Saving for goals

You've got cash to spare at the end of the month. You're ready to save it rather than spend it, but where do you start?

Emergency fund

Make this your first aim: a couple of months' salary put aside for unexpected costs. If you don't have an emergency fund, fixing your boiler or car has to go on your credit card or overdraft. And that means you'll be paying extra interest as well as the bill itself.

How to save:

  • Set aside a regular amount, say 5% of your salary each month. After a while you'll barely notice it's gone. Just £50 a month will add up to more than £600 after a year, once you include any interest that you'll earn.
  • Transfer the money soon after you're paid as this helps you budget.

TIP: Saving in a Cash ISA is a good way to save for the short term. Under current rules the money earns interest tax-free but you can access it when needed.

Short-term goals

When you've covered unforeseen spending, think about other goals.

Saving up in advance for a holiday or car is much cheaper and more satisfying than using a card or loan and repaying the money (plus all the interest) later. If you put a holiday that costs £1,000 on a credit card charging 16.9% APR, you'll pay an extra £169 in interest if you take a year to pay it off in equal instalments.

Some short-term goals might involve a big outlay, like a wedding (average cost: £14,500*). If this is your target, earmark extra cash, like a work bonus, for your goal.

TIP: If you're saving for the short term, you need access to your money. A Cash ISA is a great way to avoid paying tax on the interest.

Emily and Matthew Commander

Case Study 1

Emily and Matthew Commander, 29 and 27

Time to save for wedding: 1 year.

"We wish we'd started the savings habit early."

Source

*compareweddinginsurance.org.uk

Longer-term goals

Setting longer-term goals is a great way to get into the saving habit and stay in it. The earlier you start, the less you have to pay in total as there's more time for the money to grow.

Longer-term goals might include:

Getting on the property ladder

The average first-home deposit is around £32,600* right now. A couple saving £200 a month each would need to save for just under seven years to build up that amount.

Your children's future

Kids are expensive, especially helping them with university fees (currently £8,500** a year) or onto the property ladder. Try this: pay child benefit into a Cash ISA. (The allowance is currently £20.33 a week for your first child, although it will be means tested in future.) By the time your child is 18, you'll have more than £19,000 in the account.

Your retirement

The ultimate long-term goal. Start early and your money has a long time to grow. So, compared with starting later, you need to put less aside each month to achieve the same income once you stop work.

How to save for longer-term goals

Even small amounts can build up into a decent savings pot over time. So divert any extra cash that comes your way into your account. Putting money into a pension means that you can't dip into it.

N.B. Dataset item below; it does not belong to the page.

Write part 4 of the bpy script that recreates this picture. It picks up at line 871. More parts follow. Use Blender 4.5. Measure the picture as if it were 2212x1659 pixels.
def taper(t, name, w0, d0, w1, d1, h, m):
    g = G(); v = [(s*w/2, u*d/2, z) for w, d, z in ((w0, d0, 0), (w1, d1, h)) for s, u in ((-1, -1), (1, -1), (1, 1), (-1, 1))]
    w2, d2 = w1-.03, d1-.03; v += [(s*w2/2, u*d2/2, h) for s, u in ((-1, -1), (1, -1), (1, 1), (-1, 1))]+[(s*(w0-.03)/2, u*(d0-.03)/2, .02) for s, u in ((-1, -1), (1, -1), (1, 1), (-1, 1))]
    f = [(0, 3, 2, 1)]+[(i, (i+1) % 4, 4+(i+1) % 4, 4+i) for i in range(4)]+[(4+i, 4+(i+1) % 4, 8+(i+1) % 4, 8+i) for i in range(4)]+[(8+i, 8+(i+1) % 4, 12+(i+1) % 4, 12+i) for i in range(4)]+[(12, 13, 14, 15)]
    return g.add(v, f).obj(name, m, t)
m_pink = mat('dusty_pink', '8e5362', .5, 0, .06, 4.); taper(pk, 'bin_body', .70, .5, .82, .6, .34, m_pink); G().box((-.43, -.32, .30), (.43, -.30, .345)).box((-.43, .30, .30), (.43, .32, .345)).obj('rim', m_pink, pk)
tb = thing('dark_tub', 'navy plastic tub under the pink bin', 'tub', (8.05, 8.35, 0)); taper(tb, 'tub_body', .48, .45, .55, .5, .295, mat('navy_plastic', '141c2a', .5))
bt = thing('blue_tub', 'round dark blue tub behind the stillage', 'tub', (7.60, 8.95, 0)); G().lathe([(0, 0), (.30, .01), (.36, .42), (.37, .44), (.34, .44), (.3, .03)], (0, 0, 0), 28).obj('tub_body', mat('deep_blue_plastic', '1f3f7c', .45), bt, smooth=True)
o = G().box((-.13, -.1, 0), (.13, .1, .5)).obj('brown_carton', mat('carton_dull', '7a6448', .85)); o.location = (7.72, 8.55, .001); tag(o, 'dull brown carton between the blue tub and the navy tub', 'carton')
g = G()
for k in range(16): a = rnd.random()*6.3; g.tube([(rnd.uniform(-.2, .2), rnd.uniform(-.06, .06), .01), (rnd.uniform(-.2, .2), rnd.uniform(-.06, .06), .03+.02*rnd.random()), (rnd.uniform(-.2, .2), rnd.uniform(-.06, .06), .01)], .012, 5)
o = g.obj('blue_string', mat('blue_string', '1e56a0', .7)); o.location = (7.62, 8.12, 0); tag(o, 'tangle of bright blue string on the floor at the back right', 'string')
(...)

Think about investment-linked savings: it is higher risk but you have the potential for higher growth over the longer term.

TIP: As you're saving a substantial amount, protecting the money from the taxman is a must. ISAs are a great way to do this.

If you want to keep risks to a minimum, you might consider a Cash ISA.

If you're comfortable taking on risk for the potential of higher returns, a Stocks and Shares ISA is a great first step into tax-free investing and a useful addition to a pension when you're saving for retirement.

Which brings us to pensions, the most tax-efficient way to save for retirement. Every time you pay 80p in, the government pays 20p in as well. You could get a bigger boost if your employer pays into your pension, it's the next best thing to free money.

Helen Gilbert

Case Study 2

Helen Gilbert, 34

Time to save for deposit: 4 years.

"Save before you spend each month."

Source

*Land registry
** Office for Fair access (OFFA)

Saving is much easier when you know how

1. Decide your goals

Work out why you're saving, and set yourself targets, such as £500 by Christmas.

2. Come up with a plan

Decide how much you can afford to save each month and work out how long you'll have to save for.

3. Keep the money separate

Put the money in a dedicated account, so you're not tempted to spend it.

4. Stay in the habit.

Save something every month, even if it's only a small amount.

5. See how it is performing

Keeping track of your savings so you know how you're doing will keep you motivated too.

6. Top up when you can

Increase what you save as your income goes up, or when you pay off a loan, divert the extra cash you have each month straight into your savings.